For several years now, the U.S. Department of Housing and Urban Development (HUD) has operated a special program called “Opening Doors” to encourage multifamily housing providers to adopt a homeless preference. In October 2015, HUD published a special toolkit that service providers and multifamily property owners can use to create and implement a homeless preference.

Perks: A fundamental benefit of adopting a homeless preference for your property is becoming part of the federal and state efforts to end homelessness in your community, explains Oregon Housing and Community Services. But there are pragmatic reasons as well.
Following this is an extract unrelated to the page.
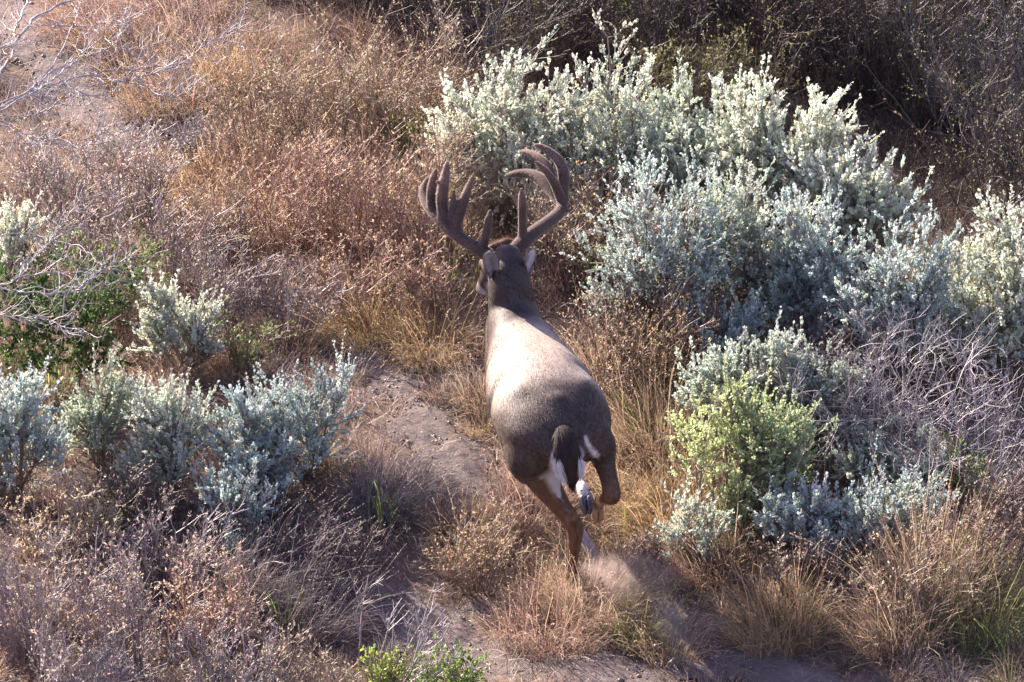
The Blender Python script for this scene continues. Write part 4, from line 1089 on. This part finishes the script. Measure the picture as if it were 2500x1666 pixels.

Adopting a homeless preference will help you to:

  • Reduce onsite staffing efforts with referrals and completed applications from community service providers;
  • Reduce your vacancy rates and increase your monthly revenue;
  • Have more flexibility in deciding how many vacancies to fill, with no regulated preference rate for filling vacancies;
  • Develop longer and more stable tenancies;
  • Enjoy no HUD-approval requirements for setting preferences; and
  • Earn special and add-on management fees from HUD.

Bonus: When you decided to adopt a homeless preference, the special start-up fee rate is $2.50 per unit per month for up to nine months, up to $4,500 per property, according to Leading Age. You can also get an add-on fee of $2.00 per unit per month (up to $3,600 per property per year) as long as you’ve admitted one previously homeless individual or household to your property during a one-year period.

Begin with 7 Essential Steps

The HUD toolkit draws on lessons learned and best practices developed from the 2012 pilot initiative, Dedicating Opportunities to End Homelessness (DOEH), which involved 10 communities.

The toolkit outlines seven major steps to implement a homeless preference:

  1. Create a Multifamily Planning and Implementation Team (MPIT);
  2. Examine and understand your community’s needs and multifamily resources;
  3. Identify and engage service providers;
  4. Engage multifamily property owners;
  5. Formalize agreements between service providers and owners;
  6. Support owners’ implementation of a homeless preference; and
  7. Refine the process.

Get started: The first step – assembling your team – is critical to all the other steps that follow. You need strong core leadership to drive the process and decision-making. First, look to your community’s Continuum of Care (CoC) to seek out leadership, as the CoC is an essential player in the homeless preference initiative, HUD urges.

Other members of your leadership team could include leaders from large housing and service provider organizations, local coalitions of homeless providers, nonprofit service organizations involved in homelessness, and/or state or local officials in the fields of homelessness, affordable housing or community development.

Or: Your community may already have a multi-stakeholder coordinating body that’s well-placed and willing to take on a homeless initiative.

Include Key Stakeholders in Your Team

After you’ve assembled a leadership team, it’s time to flesh out your MPIT. HUD suggests that you seek out additional representation, such as:

  • State and local governments, including community development agencies and housing finance agencies;
  • Relevant local private lenders/equity investors;
  • Multifamily property owners;
  • Public housing authorities;
  • Human services providers;
  • Veteran organizations; and/or
  • Philanthropic partners.

Bottom line: If you’re considering adopting a homeless preference, be sure to do your homework. You’ll need to know what the preference means for your existing waiting list, how to alter your current Tenant Selection Plan, how to implement a homeless preference and obtain approval from HUD, and more, Hixon says.